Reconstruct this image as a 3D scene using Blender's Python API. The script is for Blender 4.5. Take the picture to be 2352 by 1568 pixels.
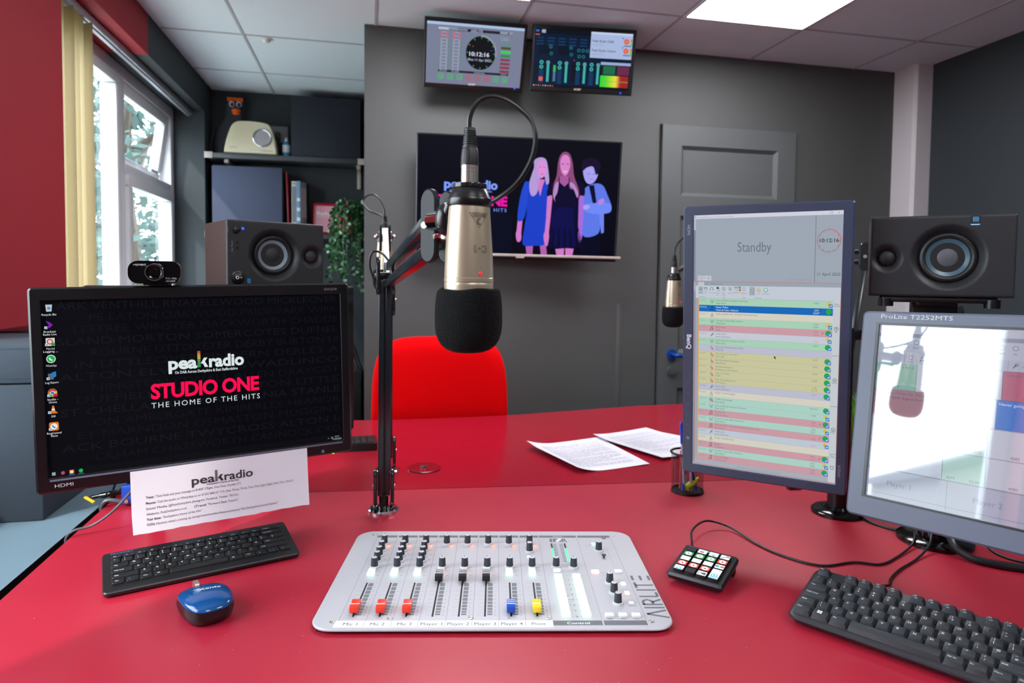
import bpy, bmesh, math, random
from math import pi, sin, cos, radians
from mathutils import Vector, Matrix
for o in list(bpy.data.objects):
    bpy.data.objects.remove(o)
C = bpy.context.scene.collection
SC = bpy.context.scene
CZ = 1.27          # camera height; coordinates below are often given relative to it
DESK = 0.75        # desk top height
rnd = random.Random(7)

# ------------------------------------------------------------------ camera, world, sun, exposure
cam_d = bpy.data.cameras.new('camera')
cam = bpy.data.objects.new('camera', cam_d)
C.objects.link(cam)
_R = ((0.976765, -0.214056, 0.010503), (0.000863, -0.04508, -0.998983), (0.214312, 0.975781, -0.043848))
_m = Matrix(((_R[0][0], -_R[1][0], -_R[2][0], 0), (_R[0][1], -_R[1][1], -_R[2][1], 0),
             (_R[0][2], -_R[1][2], -_R[2][2], CZ), (0, 0, 0, 1)))
cam.matrix_world = _m
cam_d.sensor_fit = 'HORIZONTAL'
cam_d.sensor_width = 36.0
cam_d.lens = 36.0 * 1500 / 2352
cam_d.shift_y = -(784 - 705.89) / 2352
cam_d.clip_start = 0.02
cam_d.clip_end = 200
cam_d.dof.use_dof = True
cam_d.dof.focus_distance = 0.95
cam_d.dof.aperture_fstop = 7.0
SC.camera = cam

SC.view_settings.view_transform = 'Standard'
SC.view_settings.look = 'None'
SC.view_settings.gamma = 1.0
SC.view_settings.use_curve_mapping = False
EXP = 1.25
SC.view_settings.exposure = EXP

w = bpy.data.worlds.new('sky')
SC.world = w
w.use_nodes = True
bgn = w.node_tree.nodes['Background']
bgn.inputs['Color'].default_value = (0.80, 0.90, 1.0, 1)
bgn.inputs['Strength'].default_value = 5.0

sun_d = bpy.data.lights.new('sun', 'SUN')
sun_d.energy = 1.6
sun_d.angle = radians(1.5)
sun_d.color = (1.0, 0.95, 0.88)
sun = bpy.data.objects.new('sun', sun_d)
C.objects.link(sun)
sun.rotation_euler = Vector((0.55, 0.62, -0.70)).to_track_quat('-Z', 'Y').to_euler()

PANEL = 9.0        # brightness of the ceiling light panels


# ------------------------------------------------------------------ helpers
def lin(h):
    if not isinstance(h, str):
        return tuple(h)
    h = h.lstrip('#')
    c = [int(h[i:i + 2], 16) / 255 for i in (0, 2, 4)]
    return tuple(x / 12.92 if x <= 0.04045 else ((x + 0.055) / 1.055) ** 2.4 for x in c)


MATS = {}


def mat(name, col, rough=0.5, metal=0.0, spec=0.5, noise=None, bump=None, coat=0.0, emit=0.0, attr=False, ior=None, sheen=0.0):
    m = bpy.data.materials.new(name)
    m.use_nodes = True
    nt = m.node_tree
    b = nt.nodes['Principled BSDF']
    c = lin(col)
    b.inputs['Base Color'].default_value = (*c, 1)
    b.inputs['Roughness'].default_value = rough
    b.inputs['Metallic'].default_value = metal
    b.inputs['Specular IOR Level'].default_value = spec
    b.inputs['Coat Weight'].default_value = coat
    b.inputs['Coat Roughness'].default_value = 0.08
    b.inputs['Sheen Weight'].default_value = sheen
    if ior:
        b.inputs['IOR'].default_value = ior
    tc = nt.nodes.new('ShaderNodeTexCoord')
    if noise:
        sc_, amt = noise
        n = nt.nodes.new('ShaderNodeTexNoise')
        n.inputs['Scale'].default_value = sc_
        n.inputs['Detail'].default_value = 4
        nt.links.new(tc.outputs['Object'], n.inputs['Vector'])
        r = nt.nodes.new('ShaderNodeMapRange')
        r.inputs['To Min'].default_value = 1 - amt
        r.inputs['To Max'].default_value = 1 + amt
        nt.links.new(n.outputs['Fac'], r.inputs['Value'])
        mx = nt.nodes.new('ShaderNodeVectorMath')
        mx.operation = 'SCALE'
        mx.inputs[0].default_value = c
        nt.links.new(r.outputs['Result'], mx.inputs['Scale'])
        nt.links.new(mx.outputs['Vector'], b.inputs['Base Color'])
    if bump:
        sc_, st, dist = bump
        n = nt.nodes.new('ShaderNodeTexNoise')
        n.inputs['Scale'].default_value = sc_
        n.inputs['Detail'].default_value = 3
        nt.links.new(tc.outputs['Object'], n.inputs['Vector'])
        bp = nt.nodes.new('ShaderNodeBump')
        bp.inputs['Strength'].default_value = st
        bp.inputs['Distance'].default_value = dist
        nt.links.new(n.outputs['Fac'], bp.inputs['Height'])
        nt.links.new(bp.outputs['Normal'], b.inputs['Normal'])
    if attr:
        a = nt.nodes.new('ShaderNodeAttribute')
        a.attribute_name = 'Col'
        if emit:
            nt.links.new(a.outputs['Color'], b.inputs['Emission Color'])
            b.inputs['Emission Strength'].default_value = emit
            b.inputs['Base Color'].default_value = (0.003, 0.003, 0.004, 1)
        else:
            nt.links.new(a.outputs['Color'], b.inputs['Base Color'])
    elif emit:
        b.inputs['Emission Color'].default_value = (*c, 1)
        b.inputs['Emission Strength'].default_value = emit
    MATS[name] = m
    return m


_boxes = {}


def rbox(s, bev, seg):
    key = (tuple(round(x, 6) for x in s), round(bev, 6), seg)
    if key not in _boxes:
        bm = bmesh.new()
        bmesh.ops.create_cube(bm, size=1)
        bmesh.ops.scale(bm, vec=s, verts=bm.verts)
        if bev > 0:
            bmesh.ops.bevel(bm, geom=bm.edges[:], offset=bev, segments=seg, profile=0.5, affect='EDGES')
        bm.verts.index_update()
        _boxes[key] = ([v.co.copy() for v in bm.verts], [[v.index for v in f.verts] for f in bm.faces])
        bm.free()
    return _boxes[key]


_txt = {}


def textmesh(s, bold=0.0, spacing=1.0):
    key = (s, bold, spacing)
    if key not in _txt:
        cu = bpy.data.curves.new('t', 'FONT')
        cu.body = s
        cu.size = 1.0
        cu.offset = 0.0 if ('M' in s or 'W' in s) else bold * 0.5
        cu.space_character = spacing
        cu.resolution_u = 2 if len(s) > 14 else 3
        ob = bpy.data.objects.new('t', cu)
        me = ob.to_mesh()
        vs = [v.co.copy() for v in me.vertices]
        fs = [list(p.vertices) for p in me.polygons]
        ob.to_mesh_clear()
        bpy.data.objects.remove(ob)
        bpy.data.curves.remove(cu)
        xs = [v.x for v in vs] or [0, 1]
        _txt[key] = (vs, fs, min(xs), max(xs))
    return _txt[key]


def catmull(pts, n=8, closed=False):
    P = [Vector(p) for p in pts]
    out = []
    N = len(P)
    for i in range(N if closed else N - 1):
        p0 = P[(i - 1) % N] if closed or i > 0 else P[0] * 2 - P[1]
        p1, p2 = P[i], P[(i + 1) % N]
        p3 = P[(i + 2) % N] if closed or i + 2 < N else P[-1] * 2 - P[-2]
        for k in range(n):
            t = k / n
            out.append(0.5 * ((2 * p1) + (p2 - p0) * t + (2 * p0 - 5 * p1 + 4 * p2 - p3) * t * t + (3 * p1 - p0 - 3 * p2 + p3) * t ** 3))
    if not closed:
        out.append(P[-1])
    return out


def rrect(x0, y0, x1, y1, r, seg=5):
    if r <= 0:
        return [(x0, y0), (x1, y0), (x1, y1), (x0, y1)]
    out = []
    for cx, cy, a in ((x1 - r, y0 + r, -90), (x1 - r, y1 - r, 0), (x0 + r, y1 - r, 90), (x0 + r, y0 + r, 180)):
        for k in range(seg + 1):
            t = radians(a + 90 * k / seg)
            out.append((cx + r * cos(t), cy + r * sin(t)))
    return out


I4 = Matrix.Identity(4)


def T(x, y, z):
    return Matrix.Translation((x, y, z))


def RX(d): return Matrix.Rotation(radians(d), 4, 'X')
def RY(d): return Matrix.Rotation(radians(d), 4, 'Y')
def RZ(d): return Matrix.Rotation(radians(d), 4, 'Z')


def frame(o, u, v):
    """matrix of a flat panel: o its top-left corner, u to its right, v down; local x right, y away from the viewer, z up"""
    u = Vector(u).normalized()
    v = Vector(v)
    v = (v - u * v.dot(u)).normalized()
    n = u.cross(v)
    return Matrix(((u.x, n.x, -v.x, o[0]), (u.y, n.y, -v.y, o[1]), (u.z, n.z, -v.z, o[2] + CZ), (0, 0, 0, 1)))


class MB:
    def __init__(s):
        s.v, s.f, s.mi, s.c, s.names = [], [], [], [], []

    def mid(s, m):
        if m not in s.names:
            s.names.append(m)
        return s.names.index(m)

    def add(s, vs, fs, m, M=None, col=(1, 1, 1)):
        b = len(s.v)
        if M is None:
            s.v += [tuple(v) for v in vs]
        else:
            s.v += [tuple(M @ Vector(v)) for v in vs]
        i = s.mid(m)
        c = lin(col)
        for f in fs:
            s.f.append([b + k for k in f])
            s.mi.append(i)
            s.c.append(c)
        return s

    def box(s, c, d, m, bev=0.0, M=None, seg=2, col=(1, 1, 1)):
        vs, fs = rbox(d, min(bev, min(d) * 0.49), seg)
        c = Vector(c)
        return s.add([v + c for v in vs], fs, m, M, col)

    def b6(s, x0, x1, y0, y1, z0, z1, m, bev=0.0, M=None, seg=2):
        return s.box(((x0 + x1) / 2, (y0 + y1) / 2, (z0 + z1) / 2), (x1 - x0, y1 - y0, z1 - z0), m, bev, M, seg)

    def loft(s, loops, m, M=None, cap0=True, cap1=True, col=(1, 1, 1), closed=False):
        n = len(loops[0])
        vs = [p for L in loops for p in L]
        fs = []
        K = len(loops)
        for i in range(K if closed else K - 1):
            a, b = i * n, ((i + 1) % K) * n
            for k in range(n):
                k2 = (k + 1) % n
                fs.append([a + k, a + k2, b + k2, b + k])
        if not closed:
            if cap0:
                fs.append(list(range(n))[::-1])
            if cap1:
                fs.append([(K - 1) * n + k for k in range(n)])
        return s.add(vs, fs, m, M, col)

    def prism(s, poly, z0, z1, m, M=None, bev=0.0, col=(1, 1, 1)):
        L = [[(x, y, z0) for x, y in poly], [(x, y, z1) for x, y in poly]]
        if bev:
            cx = sum(p[0] for p in poly) / len(poly)
            cy = sum(p[1] for p in poly) / len(poly)

            def ins(p):
                d = Vector((cx - p[0], cy - p[1]))
                d = d.normalized() * bev
                return (p[0] + d.x, p[1] + d.y)
            L = [[(x, y, z0) for x, y in poly], [(x, y, z1 - bev) for x, y in poly], [(*ins(p), z1) for p in poly]]
        return s.loft(L, m, M, col=col)

    def lathe(s, prof, m, M=None, seg=32, col=(1, 1, 1), cap0=True, cap1=True):
        loops = []
        for r, z in prof:
            r = max(r, 1e-5)
            loops.append([(r * cos(2 * pi * k / seg), r * sin(2 * pi * k / seg), z) for k in range(seg)])
        return s.loft(loops, m, M, cap0, cap1, col=col)

    def cyl(s, p0, p1, r, m, r1=None, seg=20, M=None, col=(1, 1, 1)):
        p0, p1 = Vector(p0), Vector(p1)
        d = p1 - p0
        Q = d.to_track_quat('Z', 'Y').to_matrix().to_4x4()
        Q.translation = p0
        if M is not None:
            Q = M @ Q
        return s.lathe([(r, 0), (r if r1 is None else r1, d.length)], m, Q, seg, col)

    def bar(s, p0, p1, wx, wy, m, bev=0.0, up=(0, 0, 1), M=None):
        p0, p1 = Vector(p0), Vector(p1)
        d = (p1 - p0)
        z = d.normalized()
        x = Vector(up).cross(z)
        if x.length < 1e-4:
            x = Vector((1, 0, 0))
        x.normalize()
        y = z.cross(x)
        mid = (p0 + p1) / 2
        Q = Matrix(((x.x, y.x, z.x, mid.x), (x.y, y.y, z.y, mid.y), (x.z, y.z, z.z, mid.z), (0, 0, 0, 1)))
        if M is not None:
            Q = M @ Q
        return s.box((0, 0, 0), (wx, wy, d.length), m, bev, Q)

    def tube(s, pts, r, m, seg=10, smooth=8, M=None, closed=False, col=(1, 1, 1)):
        P = catmull(pts, smooth, closed) if smooth else [Vector(p) for p in pts]
        N = len(P)
        loops = []
        nrm = None
        for i in range(N):
            if closed:
                t = P[(i + 1) % N] - P[(i - 1) % N]
            else:
                t = P[min(i + 1, N - 1)] - P[max(i - 1, 0)]
            if t.length < 1e-9:
                t = Vector((0, 0, 1))
            t.normalize()
            if nrm is None:
                nrm = t.orthogonal().normalized()
            else:
                nrm = (nrm - t * nrm.dot(t))
                nrm = nrm.normalized() if nrm.length > 1e-6 else t.orthogonal().normalized()
            b = t.cross(nrm)
            rr = r(i / max(N - 1, 1)) if callable(r) else r
            loops.append([tuple(P[i] + (nrm * cos(2 * pi * k / seg) + b * sin(2 * pi * k / seg)) * rr) for k in range(seg)])
        return s.loft(loops, m, M, closed=closed, col=col)

    def ell(s, c, r, m, M=None, seg=20, rings=12, col=(1, 1, 1)):
        L = []
        for i in range(rings + 1):
            a = -pi / 2 + pi * i / rings
            L.append([(c[0] + r[0] * max(cos(a), 1e-4) * cos(2 * pi * k / seg), c[1] + r[1] * max(cos(a), 1e-4) * sin(2 * pi * k / seg), c[2] + r[2] * sin(a)) for k in range(seg)])
        return s.loft(L, m, M, col=col)

    def torus(s, R_, r, m, M=None, seg=40, sub=10):
        pts = [(R_ * cos(2 * pi * k / seg), R_ * sin(2 * pi * k / seg), 0) for k in range(seg)]
        return s.tube(pts, r, m, sub, 0, M, True)

    # ---- flat drawing in the local xy plane of M
    def poly(s, pts, m, M=None, col=(1, 1, 1), z=0.0):
        vs = [(p[0], p[1], z) if len(p) == 2 else tuple(p) for p in pts]
        return s.add(vs, [list(range(len(vs)))], m, M, col)

    def text(s, t, x, y, size, m, M=None, col=(1, 1, 1), align='l', bold=0.0, z=0.0, width=None, spacing=1.0, rot=0.0):
        vs, fs, a, b = textmesh(t, bold, spacing)
        sx = size
        if width:
            sx = width / max(b - a, 1e-6)
        off = -a * sx
        wd = (b - a) * sx
        if align == 'c':
            off -= wd / 2
        elif align == 'r':
            off -= wd
        ca, sa = cos(radians(rot)), sin(radians(rot))
        out = []
        for v in vs:
            px, py = v.x * sx + off, v.y * size
            out.append((x + px * ca - py * sa, y + px * sa + py * ca, z))
        return s.add(out, fs, m, M, col)

    def build(s, name, parent=None, angle=35, label=None, loc=None):
        me = bpy.data.meshes.new(name)
        me.from_pydata(s.v, [], s.f)
        me.polygons.foreach_set('material_index', s.mi)
        for n in s.names:
            me.materials.append(MATS[n])
        at = me.color_attributes.new('Col', 'FLOAT_COLOR', 'CORNER')
        buf = []
        for f, c in zip(s.f, s.c):
            buf += [c[0], c[1], c[2], 1.0] * len(f)
        at.data.foreach_set('color', buf)
        me.polygons.foreach_set('use_smooth', [True] * len(s.f))
        me.set_sharp_from_angle(angle=radians(angle))
        me.update()
        o = bpy.data.objects.new(name, me)
        C.objects.link(o)
        if parent is not None:
            o.parent = parent
        if label:
            o['label'] = label
        if loc is not None:
            o.location = loc
        return o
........
→ What needs to be done: Set the lines above down again, word for word, from the first through the one containing "rnd = random.Random(7)"; pictures excluded.

→ Output for this task:
Reconstruct this image as a 3D scene using Blender's Python API. The script is for Blender 4.5. Take the picture to be 2352 by 1568 pixels.
import bpy, bmesh, math, random
from math import pi, sin, cos, radians
from mathutils import Vector, Matrix
for o in list(bpy.data.objects):
    bpy.data.objects.remove(o)
C = bpy.context.scene.collection
SC = bpy.context.scene
CZ = 1.27          # camera height; coordinates below are often given relative to it
DESK = 0.75        # desk top height
rnd = random.Random(7)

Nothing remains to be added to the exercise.